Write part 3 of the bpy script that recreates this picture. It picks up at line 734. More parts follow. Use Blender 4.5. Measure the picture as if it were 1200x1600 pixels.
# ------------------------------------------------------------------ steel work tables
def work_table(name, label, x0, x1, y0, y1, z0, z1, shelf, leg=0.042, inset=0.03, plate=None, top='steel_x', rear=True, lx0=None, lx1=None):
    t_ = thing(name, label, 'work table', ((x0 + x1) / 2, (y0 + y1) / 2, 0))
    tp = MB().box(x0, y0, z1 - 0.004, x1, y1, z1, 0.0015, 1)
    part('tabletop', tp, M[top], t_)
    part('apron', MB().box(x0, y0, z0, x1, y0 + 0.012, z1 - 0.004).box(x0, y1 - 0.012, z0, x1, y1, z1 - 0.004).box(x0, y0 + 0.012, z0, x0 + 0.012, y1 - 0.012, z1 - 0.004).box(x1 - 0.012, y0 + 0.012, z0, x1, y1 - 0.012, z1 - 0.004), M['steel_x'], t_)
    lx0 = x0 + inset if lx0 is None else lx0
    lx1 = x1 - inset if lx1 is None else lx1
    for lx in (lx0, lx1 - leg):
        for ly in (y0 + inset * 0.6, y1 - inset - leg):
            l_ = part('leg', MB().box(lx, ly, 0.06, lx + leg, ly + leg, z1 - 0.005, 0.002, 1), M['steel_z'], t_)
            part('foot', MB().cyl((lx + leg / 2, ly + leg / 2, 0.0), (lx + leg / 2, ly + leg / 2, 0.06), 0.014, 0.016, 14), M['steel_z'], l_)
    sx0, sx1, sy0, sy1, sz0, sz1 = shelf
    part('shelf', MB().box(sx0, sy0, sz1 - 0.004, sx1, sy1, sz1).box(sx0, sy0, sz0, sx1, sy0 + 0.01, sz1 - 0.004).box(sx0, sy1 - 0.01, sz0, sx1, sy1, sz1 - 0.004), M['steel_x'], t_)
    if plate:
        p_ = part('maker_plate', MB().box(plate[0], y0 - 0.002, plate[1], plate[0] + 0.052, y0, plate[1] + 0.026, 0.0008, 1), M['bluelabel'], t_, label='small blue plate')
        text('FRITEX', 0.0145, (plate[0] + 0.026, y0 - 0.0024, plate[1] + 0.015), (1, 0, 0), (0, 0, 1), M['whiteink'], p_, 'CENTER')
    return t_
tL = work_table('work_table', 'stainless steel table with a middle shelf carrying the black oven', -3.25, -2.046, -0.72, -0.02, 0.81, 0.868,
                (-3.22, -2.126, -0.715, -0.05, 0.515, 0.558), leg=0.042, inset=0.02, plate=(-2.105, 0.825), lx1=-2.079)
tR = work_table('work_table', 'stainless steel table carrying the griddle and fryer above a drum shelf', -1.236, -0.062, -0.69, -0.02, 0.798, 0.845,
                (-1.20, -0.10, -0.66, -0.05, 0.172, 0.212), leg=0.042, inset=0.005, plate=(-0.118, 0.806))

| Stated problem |
Set down the material above again, word for word.

| Reply |
Write part 3 of the bpy script that recreates this picture. It picks up at line 734. More parts follow. Use Blender 4.5. Measure the picture as if it were 1200x1600 pixels.
# ------------------------------------------------------------------ steel work tables
def work_table(name, label, x0, x1, y0, y1, z0, z1, shelf, leg=0.042, inset=0.03, plate=None, top='steel_x', rear=True, lx0=None, lx1=None):
    t_ = thing(name, label, 'work table', ((x0 + x1) / 2, (y0 + y1) / 2, 0))
    tp = MB().box(x0, y0, z1 - 0.004, x1, y1, z1, 0.0015, 1)
    part('tabletop', tp, M[top], t_)
    part('apron', MB().box(x0, y0, z0, x1, y0 + 0.012, z1 - 0.004).box(x0, y1 - 0.012, z0, x1, y1, z1 - 0.004).box(x0, y0 + 0.012, z0, x0 + 0.012, y1 - 0.012, z1 - 0.004).box(x1 - 0.012, y0 + 0.012, z0, x1, y1 - 0.012, z1 - 0.004), M['steel_x'], t_)
    lx0 = x0 + inset if lx0 is None else lx0
    lx1 = x1 - inset if lx1 is None else lx1
    for lx in (lx0, lx1 - leg):
        for ly in (y0 + inset * 0.6, y1 - inset - leg):
            l_ = part('leg', MB().box(lx, ly, 0.06, lx + leg, ly + leg, z1 - 0.005, 0.002, 1), M['steel_z'], t_)
            part('foot', MB().cyl((lx + leg / 2, ly + leg / 2, 0.0), (lx + leg / 2, ly + leg / 2, 0.06), 0.014, 0.016, 14), M['steel_z'], l_)
    sx0, sx1, sy0, sy1, sz0, sz1 = shelf
    part('shelf', MB().box(sx0, sy0, sz1 - 0.004, sx1, sy1, sz1).box(sx0, sy0, sz0, sx1, sy0 + 0.01, sz1 - 0.004).box(sx0, sy1 - 0.01, sz0, sx1, sy1, sz1 - 0.004), M['steel_x'], t_)
    if plate:
        p_ = part('maker_plate', MB().box(plate[0], y0 - 0.002, plate[1], plate[0] + 0.052, y0, plate[1] + 0.026, 0.0008, 1), M['bluelabel'], t_, label='small blue plate')
        text('FRITEX', 0.0145, (plate[0] + 0.026, y0 - 0.0024, plate[1] + 0.015), (1, 0, 0), (0, 0, 1), M['whiteink'], p_, 'CENTER')
    return t_
tL = work_table('work_table', 'stainless steel table with a middle shelf carrying the black oven', -3.25, -2.046, -0.72, -0.02, 0.81, 0.868,
                (-3.22, -2.126, -0.715, -0.05, 0.515, 0.558), leg=0.042, inset=0.02, plate=(-2.105, 0.825), lx1=-2.079)
tR = work_table('work_table', 'stainless steel table carrying the griddle and fryer above a drum shelf', -1.236, -0.062, -0.69, -0.02, 0.798, 0.845,
                (-1.20, -0.10, -0.66, -0.05, 0.172, 0.212), leg=0.042, inset=0.005, plate=(-0.118, 0.806))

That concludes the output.